2 weeks ago I watched him and he has motivated me to run the half marathon and I've been running 5 times a week getting better ever since. I feel more ready, energized, and clear. I always had a pretty decent diet but I'm now making better decisions. I'm sleeping better, I'm more motivated and more focused. All in a matter of two weeks from running because this guy is giving me the answers I needed. Introducing strength training on Monday. I did a little fitness in highschool but I hated every second of it and only did it because I was paying for it. Now I'm reading about fitness and I'm becoming obsessed. All in 2 weeks because this guy has the grit and dedication I'm looking for. This may be pretty random for a RU-vid comment, but I needed to get it out there, I've been learning so much about different training, lifting, and running techniques and my motivation to run a good time on the half marathon has been through the roof. And even a little of the science behind it too.
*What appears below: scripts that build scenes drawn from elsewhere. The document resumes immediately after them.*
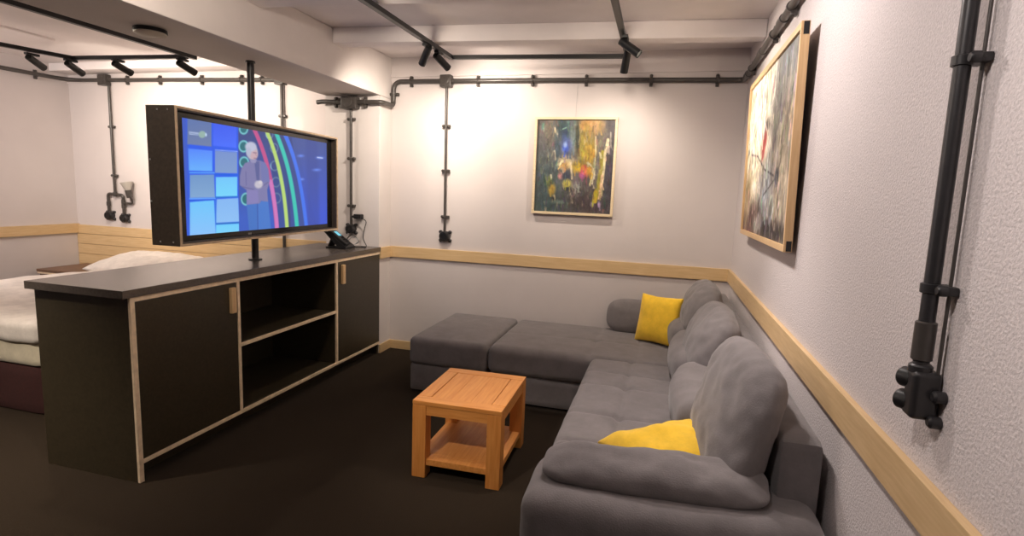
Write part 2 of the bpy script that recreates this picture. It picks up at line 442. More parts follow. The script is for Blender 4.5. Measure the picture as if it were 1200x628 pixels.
# ================================================================== TELEVISION ON ITS POLE
PXY = (-3.435, -1.545)
pole = thing('television_pole', 'black steel pole from the cabinet top through the television to the beam', 'pole', (*PXY, CT))
bm = BM(); cyl(bm, (*PXY, CT+.006), (*PXY, 2.438), .024)
link('pole_tube', W(pole, bm), M['pipe'], pole)
for nm, z0, z1 in (('base_flange', CT+.0005, CT+.012), ('top_flange', 2.428, 2.4395)):
    bm = BM(); lathe(bm, (*PXY, z0), (0, 0, 1), [(0, .046 if z0 < 2 else .032), (.008, .046 if z0 < 2 else .032), (z1-z0, .034 if z0 < 2 else .03)], 28)
    link(nm, W(pole, bm), M['pipe'], pole)
TC = V((-3.3380, -1.44135, 1.61568)); ang = math.atan2(.99873, -.05038)    # width runs from near end to far end
tv = thing('television', 'big flat television in a black box with plywood edges, showing a presenter', 'television', TC, (0, 0, ang))
# local: +x along the width to the far end, -y towards the viewer side of the room, z up
tw, th, td, tk = .877, .404, .198, .022
# gap so that the pole runs through behind the panel
bm = BM()
for s in (-1, 1):
    box(bm, min(s*tw, s*(tw-tk)), max(s*tw, s*(tw-tk)), .004, td, -th, th, mi=0)
hp = -.099
for s in (-1, 1):   # top and bottom boards, notched round the pole
    a, b = sorted((s*th, s*(th-tk)))
    box(bm, -tw+tk, hp-.03, .004, td, a, b); box(bm, hp+.03, tw-tk, .004, td, a, b)
    box(bm, hp-.03, hp+.03, .004, .070, a, b); box(bm, hp-.03, hp+.03, .134, td, a, b)
box(bm, -tw+tk, tw-tk, td-.012, td, -th+tk, th-tk)
link('housing', bm, M['brown_ply'], tv, False)
bm = BM(); te = .0135
for s in (-1, 1):
    a, b = sorted((s*tw, s*(tw-te))); box(bm, a, b, -.003, .004, -th, th, bev=.001)
    a, b = sorted((s*th, s*(th-te))); box(bm, -tw+te, tw-te, -.003, .004, a, b, bev=.001)
link('front_edge', bm, M['ply_dark'], tv)['label'] = 'brown plywood front edge'
for z, y in ((-.392, .05), (.1, .185), (-.15, .19), (.392, .12), (.392, .05), (-.392, .14)):
    link('screw', lathe(BM(), (-tw-.002, y, z*.97), (1, 0, 0), [(0, .0045), (.003, .006)], 10), M['screw'], tv)
bm = BM(); sw, sh = .779, .3475
box(bm, -tw+tk, -sw, .046, .075, -th+tk, th-tk); box(bm, sw, tw-tk, .046, .075, -th+tk, th-tk)
box(bm, -sw, sw, .046, .075, sh, th-tk); box(bm, -sw, sw, .046, .075, -th+tk, -sh)
bz = link('bezel', bm, M['black_gloss'], tv, False)
lathe_bm = bx(-.240, -.205, .0445, .0465, -.377, -.364, bev=.0008); link('badge', lathe_bm, M['steel'], bz)

cv = Canvas([(212.5, 135.5), (383, 167), (383, 263.5), (218.5, 274)], 330, 150)
X, Y = cv.X, cv.Y
cv.C[:] = np.array((62, 82, 150))/255.
cv.grad(np.ones_like(X), (70, 78, 142), (72, 98, 196), (Y-140)/125)
# left block wall of tiles
cv.poly([(205, 125), (278, 140), (279, 275), (205, 285)], (44, 92, 238))
cv.poly([(205, 125), (219, 130), (220, 285), (205, 285)], (66, 92, 190), a=.9, soft=3)
def tile(p, c0, c1, top=True, edge=None):
    cx = sum(q[0] for q in p)/4; cy0 = min(q[1] for q in p); cy1 = max(q[1] for q in p)
    ins = np.zeros(X.shape); c = cv.C.copy(); cv.poly(p, (0, 0, 0)); m = np.clip(1-(cv.C.sum(-1)/(c.sum(-1)+1e-6)), 0, 1); cv.C = c
    cv.grad(m, c0, c1, (Y-cy0)/(cy1-cy0))
tile([(219, 134), (247, 140), (247, 170), (219, 167)], (94, 118, 176), (112, 128, 168))
tile([(249, 141), (276, 146), (276, 172), (249, 169)], (60, 92, 240), (72, 112, 255))
tile([(220, 172), (248, 175), (248, 199), (221, 198)], (84, 136, 255), (104, 178, 255))
tile([(251, 175), (277, 177), (277, 202), (251, 201)], (118, 146, 208), (128, 158, 206))
tile([(222, 203), (250, 203), (251, 230), (222, 230)], (112, 152, 204), (130, 168, 212))
tile([(252, 206), (277, 206), (277, 229), (252, 229)], (112, 200, 255), (120, 216, 255))
tile([(222, 235), (250, 233), (252, 275), (222, 276)], (110, 200, 255), (140, 196, 255))
tile([(253, 232), (278, 231), (279, 259), (252, 260)], (132, 184, 246), (142, 194, 248))
tile([(252, 262), (279, 261), (279, 275), (252, 276)], (112, 208, 255), (128, 214, 255))
cv.stroke([(222, 200.5), (250, 201)], 1.4, (96, 170, 255)); cv.stroke([(222, 231), (251, 231)], 1.6, (104, 168, 255))
cv.stroke([(251.5, 174), (277, 176)], 1., (150, 176, 246)); cv.stroke([(252, 203), (278, 204)], 1.4, (30, 100, 225))
cv.stroke([(253, 261), (279, 260)], 1.6, (36, 110, 200)); cv.stroke([(251.6, 233), (252, 260)], 1., (60, 130, 230))
cv.stroke([(223, 233), (250, 232.5)], 1.4, (40, 96, 225)); cv.stroke([(252, 230), (277, 229.5)], 1.6, (40, 120, 215))
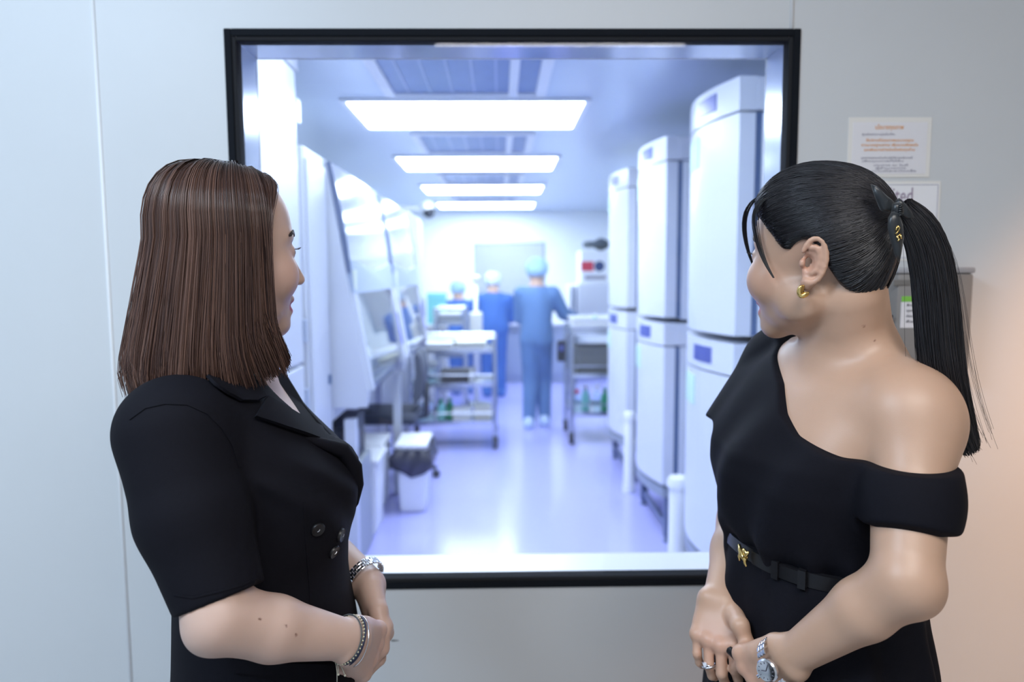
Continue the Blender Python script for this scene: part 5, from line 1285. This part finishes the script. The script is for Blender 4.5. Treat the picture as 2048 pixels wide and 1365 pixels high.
Vb = np.array([vv.co[:] for vv in b.verts]); b.verts.index_update(); Qb = np.array([[vv.index for vv in f.verts] for f in b.faces if len(f.verts) == 4]); b.free(); bpy.data.meshes.remove(me_)
pts_.insert(0, (Vb.astype(np.float32), Qb, np.tile(cR0, (len(Vb), 1))))
cat_mesh('ponytail', pts_, m_hairR, PR)
# ribbon: knot, two loops, tail with a gold emblem
rb = bpy.data.objects.new('ribbon', None); COL.objects.link(rb); rb.parent = PR; tie = Vector(at(1795, 415, .885)); rb.location = tie-Vector(PR.location)
def leaf(nm, outline, y_, bulge, m=m_satin):
    """soft cloth lobe: outline in sight lines at distance y_, swelling in the middle"""
    P3 = [Vector(at(*p, y_)) for p in outline]; cen = sum(P3, Vector())/len(P3); b = BM(); n = len(P3); nr = 5
    for sgn_ in (1, -1):
        rings_ = []
        for r_ in range(nr+1):
            f_ = 1-r_/nr*.999; hgt = bulge*math.sqrt(max(0, 1-f_*f_)); rings_.append([b.verts.new(cen+(p-cen)*f_+Vector((0, -sgn_*hgt*(1+.25*math.sin(3.1*k)), 0))) for k, p in enumerate(P3)])
        for a_, c_ in zip(rings_, rings_[1:]):
            for k in range(n): b.faces.new((a_[k], a_[(k+1) % n], c_[(k+1) % n], c_[k]))
    bmesh.ops.remove_doubles(b, verts=b.verts[:], dist=2e-5); return bobj(nm, b, m, rb, True)
leaf('upper_loop', [(1741, 368), (1752, 372), (1768, 388), (1785, 402), (1793, 412), (1790, 424), (1776, 426), (1762, 422), (1753, 402)], .868, .007)
leaf('far_loop', [(1790, 402), (1798, 396), (1808, 406), (1822, 424), (1832, 442), (1812, 440), (1797, 428)], .885, .006)
leaf('knot', [(1783, 408), (1795, 404), (1804, 412), (1806, 428), (1795, 436), (1784, 428)], .862, .007)
tl = leaf('hanging_tail', [(1783, 424), (1796, 422), (1806, 450), (1808, 475), (1803, 505), (1799, 528), (1790, 512), (1781, 482), (1775, 456), (1776, 436)], .858, .005)
b = BM()
for pts in ([(1795, 452), (1799, 456), (1797, 462), (1792, 460), (1795, 452)], [(1797, 462), (1791, 468), (1796, 473), (1801, 468)], [(1793, 473), (1799, 479), (1795, 482)], [(1801, 470), (1803, 478)]):
    add_tube(b, [at(x_, y_, .8515) for x_, y_ in pts], .0010, 6)
bobj('gold_emblem', b, m_gold, tl, True)
b = BM()
for k in range(6):
    p0, p1 = at(1798, 410+k*4.2, .8535), at(1806, 408+k*4.2, .8545); add_tube(b, [p0, p1], .0009, 6)
bobj('bead_band', b, mat('jet_bead', (.03, .035, .04), .15, metal=.5), rb, True)
# pen held in her hands
pa, pb = Vector(at(1468, 1309, .943)), Vector(at(1497, 1335, .918)); ax_ = (pb-pa).normalized()
pen = thing('pen', pa, 'black and silver pen held in the hands of the woman with the ponytail', 'pen')
b = BM(); add_lathe(b, pa-ax_*.012, ax_, [(.002, 0), (.0055, .003), (.0062, .02)], 16); bobj('barrel', b, m_leather, pen, ang=40)
b = BM(); add_lathe(b, pa+ax_*.007, ax_, [(.0064, 0), (.0064, .030), (.0058, .038)], 16); bobj('sleeve', b, m_silver, pen, ang=40)
b = BM(); add_lathe(b, pa+ax_*.044, ax_, [(.0058, 0), (.0055, .035), (.003, .038)], 16); bobj('tip', b, m_leather, pen, ang=40)
# ================================================================== THE WORKERS IN THE CLEAN ROOM
m_scrub = mat('blue_scrubs', (.12, .23, .45), .75, bump=.3, bscale=40, noise=.12, scale=9)
m_scrub2 = mat('deep_blue_scrubs', (.05, .15, .46), .75, bump=.3, bscale=40, noise=.12, scale=9)
m_cap = mat('pale_blue_cap', (.38, .58, .80), .7, bump=.3, bscale=60)
m_capw = mat('white_cap', (.66, .76, .88), .7, bump=.3, bscale=60)
m_boot = mat('shoe_cover', (.55, .68, .90), .6); m_skinW = mat('skin_worker', (.55, .36, .27), .5); m_glove = mat('pale_glove', (.62, .68, .74), .5)
def worker(x, y, yaw, ht, pose, label, ms, mc, wf=1.0, mb=None):
    k = ht/1.65; P = thing('person', (x, y, 0), label, 'person'); c_, s_ = math.cos(yaw), math.sin(yaw); o = np.array([x, y, 0.0])
    def L(fw, le, z): return o+np.array([fw*c_-le*s_, fw*s_+le*c_, z])*k
    lean = pose.get('lean', 0.0); hipz = .86; neckz = 1.38-pose.get('drop', 0)
    nk = L(lean*.45, 0, neckz); hip = L(0, 0, hipz); hd = L(lean*.45+pose.get('hf', .02), 0, neckz+.14)
    res = .011; box = (o+np.array([-.62, -.62, 0]), o+np.array([.62, .62, 1.75]))
    feet = pose['feet']; arms = pose['arms']
    def build(grow, skin):
        v = Vol(*box, res)
        if skin:
            v.ell(hd, (.085*k, .085*k, .115*k), .02); v.cone(nk, hd, .055, .05, .02)
            v.ell(hd+np.array([0, 0, -.02]), (.088*k, .088*k, .05*k), .02)
            for sh, el, wr in arms.values(): 
                v.cone(L(*el), L(*wr), .045, .028, .02); dv_ = (L(*wr)-L(*el)); dv_ /= np.linalg.norm(dv_); w_ = L(*wr)
                for q_ in (-.02, -.007, .007, .02): v.cone(w_, w_+dv_*.15*k+np.array([0, 0, q_])*k, .018, .009, .01)
                v.cone(w_, w_+dv_*.07*k+np.array([.02, .02, .035])*k, .014, .009, .01)
        for f_, le in feet: 
            knee = L(f_[1], le*.85, .46); v.cone(L(0, le*.75, hipz-.03), knee, .095+grow, .068+grow, .03); v.cone(knee, L(f_[0], le, .07), .066+grow, .05+grow, .02)
        n = 5
        for j in range(n):
            t0, t1 = j/n, (j+1)/n; p, q_ = hip*(1-t0)+(nk-np.array([0, 0, .08]))*t0, hip*(1-t1)+(nk-np.array([0, 0, .08]))*t1; w0 = np.interp(t0, [0, .35, .8, 1], [.165, .145, .175, .14])*wf
            A_ = np.array([[c_, s_, 0], [-s_, c_, 0], [0, 0, 1.0]]); v.ell((p+q_)/2, (.115+grow, w0*k+grow, .14), .05, '+', A_)
        for sh, el, wr in arms.values():
            v.cone(L(*sh), L(*el), .062+grow, .05+grow, .03)
            if not skin: v.cone(L(*el), L(*el)*.35+L(*wr)*.65, .05+grow, .04+grow, .02)
        return v
    v = build(0, True); vol_obj('body', v, m_skinW, P, 1)
    v = build(.012, False); vol_obj('scrubs', v, ms, P, 1)
    v = Vol(hd-.2, hd+.2, .005); v.ell(hd+np.array([0, 0, .035*k]), (.108*k, .108*k, .098*k), .02); v.ell(hd+np.array([-c_*.02, -s_*.02, .005]), (.098*k, .098*k, .075*k), .02)
    V_, Q_, T_ = v.mesh('c'); ca = np.arctan2(V_[:, 1]-hd[1], V_[:, 0]-hd[0]); V_ = V_+((V_-hd)/np.linalg.norm(V_-hd, axis=1, keepdims=True))*(.004*np.sin(ca*14))[:, None]
    me = fast_mesh('cap', V_, Q_, T_); bm = bmesh.new(); bm.from_mesh(me); bmesh.ops.recalc_face_normals(bm, faces=bm.faces[:]); bm.to_mesh(me); bm.free(); link('surgical_cap', me, mc, P)
    mk = hd+np.array([c_, s_, 0])*.075*k-np.array([0, 0, .045])*k; b = BM(); bmesh.ops.create_icosphere(b, subdivisions=2, radius=.055*k)
    for vv in b.verts: vv.co = Vector(mk)+Vector((vv.co.x*.7, vv.co.y*.9, vv.co.z))
    bobj('face_mask', b, mat('mask_green', (.45, .68, .70), .6), P, True)
    for f_, le in feet:
        b = BM(); a0 = L(f_[0]-.06, le, .038); a1 = L(f_[0]+.14, le, .034); v = Vol(np.minimum(a0, a1)-.09, np.maximum(a0, a1)+.09, .005); v.lo[2] = .0
        v = Vol((min(a0[0], a1[0])-.09, min(a0[1], a1[1])-.09, -.01), (max(a0[0], a1[0])+.09, max(a0[1], a1[1])+.09, .16), .005)
        v.cone(a0, a1, .046, .036, .01); v.cone(L(f_[0], le, .10), a0, .05, .046, .02); v.put(lambda X, Y, Z: (-Z+.001)+0*X+0*Y, (a0[0]-.3, a0[1]-.3, -.02), (a0[0]+.3, a0[1]+.3, .3), .001, '*'); b.free()
        vol_obj('shoe_cover', v, mb or m_boot, P, 1)
    return P
# walking man, left hand free, right arm reaching to the trolley at the right
worker(.345, 6.80, PI/2-.12, 1.60, dict(lean=.06, feet=[((-.06, .03), .07), ((.08, .12), -.07)], arms=dict(r=((0.02, -.155, 1.30), (.10, -.26, 1.10), (.26, -.42, 1.03)), l=((0.02, .150, 1.30), (.10, .165, 1.06), (.30, .06, 1.0)))),
       'worker in blue scrubs and cap walking away, arm out towards the right-hand trolley', m_scrub, m_cap, .86)
worker(-.075, 8.55, PI/2+.05, 1.52, dict(lean=.20, drop=.05, hf=.06, feet=[((0, .02), .09), ((0, .02), -.09)], arms=dict(r=((0.05, -.19, 1.24), (.12, -.24, 1.00), (.34, -.12, .98)), l=((.05, .19, 1.24), (.12, .24, 1.00), (.34, .12, .98)))),
       'worker in deep blue scrubs and white cap bending over the far bench', m_scrub2, m_capw, 1.12, m_scrub2)
worker(-.47, 8.75, PI/2+.3, 1.42, dict(lean=.22, drop=.06, hf=.06, feet=[((0, .02), .09), ((0, .02), -.09)], arms=dict(r=((0.05, -.19, 1.24), (.12, -.24, 1.00), (.32, -.12, .98)), l=((.05, .19, 1.24), (.12, .24, 1.00), (.32, .12, .98)))),
       'worker in blue scrubs and blue cap at the far left, mostly hidden by the trolleys', m_scrub2, m_cap, 1.0, m_scrub2)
I already do a lot with my time but now because of fitness I'm gonna try to completely fill my schedule with productive activity, the energy you get from this is amazing.
thales silva hey man! Cool that you followed up. I ran the half marathon in 1h51m34s without stopping at all. Honestly I kinda forgot about him but seriously I owe him one, although I think he’s a little too hardcore I think he has a good story and that’s what I like from him. But yea doing good. nice being active active again lost interest after highschool although to be fair I was never really unfit. still on my feet either biking, running, or at the gym every day!
@@Henrysmith537 Great to hear that man!Keep up with the great effort,don't slow down. It seems to me that you are slowing down.I hope it's not the case,but never surrender,never back down.I truly hope that you gonna get the best you can in your life brother.All the best wishes,i'm hoping for you :)
thales silva yea I’m absolutely slowing down in running but I’m more serious at the gym now anyways thanks a lot man this was a cool little internet moment for me have a good one and I hope things go your way!!!
"You have to take great pleasure in the fact that no one wants to be where the fuck you're at right now" This I will carry with me moving forward, awesome line.